At a news conference held in Luanda at which the presence of foreign media outlets was not authorised and during which dos Santos’s name was never mentioned, the minister of state for economic and social development, Manuel Nunes Júnior, presented an update of the government’s macroeconomic stabilisation programme (PEM), whose data confirms what the former president said on 21 November in response to public comments by his successor, João Lourenço , who said that the state coffers were empty when he took over in September 2017.
“Given that domestic consumption in the country remains very dependent on imports, Angola recorded, between 2014 and 2017, successive deficits on its current account and balance of payments, with negative effects on the [net international reserves], which went from about 27.2 billion dollars in 2014 to about 15 billion dollars in 2017,” said Manuel Nunes Júnior, according to the broadcast of the news conference broadcast live by Angolan media. “That means that in a three-year period [under dos Santos], the country no longer had available about 12 billion dollars in the net international reserves.”

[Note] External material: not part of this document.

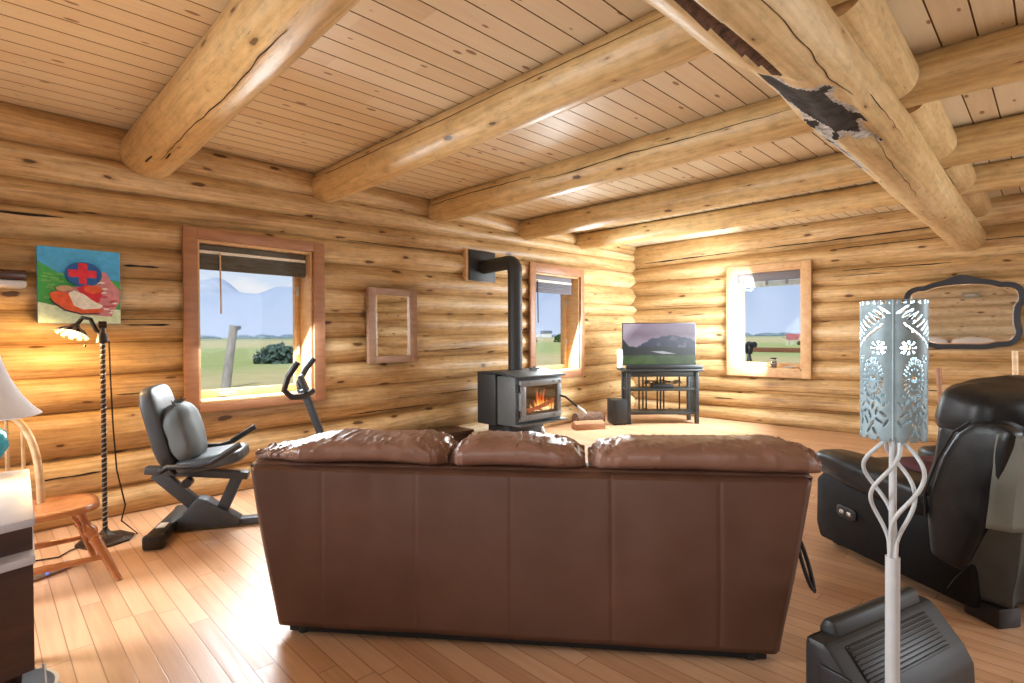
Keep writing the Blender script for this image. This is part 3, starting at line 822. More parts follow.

Dos Santos had stated that he did not “leave the state vaults empty” and that in September 2017, when he stepped down, “I left 15 billion dollars in the National Bank of Angola as net international reserves in the hands of a manager who was the governor of the [National Bank of Angola] under the guidance of the government.”
At Thursday’s news conference, Nunes Júnior began by stating that in September 2017, the treasury had in its possession $6.98 billion “in foreign currency”, when three years earlier the amount was $15.86 billion.
“Since Angola’s revenues are very dependent on external resources, it should be noted that, in 2013, the treasury’s single account in foreign currency was 15.86 billion dollars,” he said. “In September 2017, this account reached the lowest amounts of recent years, standing at 6.98 billion dollars.”
“The tax authorities had to face a situation that evidenced high public indebtedness in the face of weak resources in the national treasury,” he added.